Saturday, June 19

Entrance fees to be imposed on visitors to new Sarawak Museum, will be cheaper for locals


Abdul Karim (centre) with others take a tour of the new Sarawak Museum. Photo by Chimon Upon

KUCHING: Like other museums across the globe, the new Sarawak Museum Complex is expecting payment from visitors, both locals and international.

Minister of Tourism, Arts, Culture, Youth and Sports Datuk Abdul Karim Rahman Hamzah said the State Cabinet had not decided on the entrance fees.

“Looking at what we are doing now, making it (Sarawak Museum) parallel with how all the other museums in the world are being done, it is very, very costly.

“You can just imagine when you walk inside, the electricity cost alone for this building is huge. We would like to see a little bit of payment to be made by foreigners as well as locals,” he said when approached by journalists at the museum here today.

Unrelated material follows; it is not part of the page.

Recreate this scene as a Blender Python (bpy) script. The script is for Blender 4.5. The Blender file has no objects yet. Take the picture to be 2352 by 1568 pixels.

Abdul Karim was quick to add that the rate for locals would have to be “much, much lower because we want to encourage locals to come over and visit”.

He said the State Cabinet would have to conduct further discussions on the entrance fees to be imposed.

“I cannot be the one to decide. I did discuss about this a little bit in Cabinet. When the time is right, we will decide the entrance fees for this museum and the other museums,” he explained.

He pointed out that the state could even come up with a special pass for visitors to enter all the museums the city has.

“It will be a package. Kuching will have many museums like the Maritime Museum, the Chinese Cultural Museum, the Islamic Museum, this museum (Sarawak Museum) and the Keringkam Museum. We are very proud of that,” he added.

When asked about the capacity of the museum, the minister said they would not expect several thousands of visitors entering the building at any one time.

He said it would not be practical to register such a huge crowd at the museum.

“Nobody wants to go into the museum when they have to be meeting so many people. But I believe it can accommodate many people at one time.

“If there are 100 people in the Old Museum across the street, it is jammed. But this building, with four to five floors, a good cafeteria and a good information centre, will be a nice museum which all of us will be very, very proud of,” he said.

The Sarawak Museum, which was completed in May this year with a total cost of RM323 million, is expected to be open to the public by end of next year.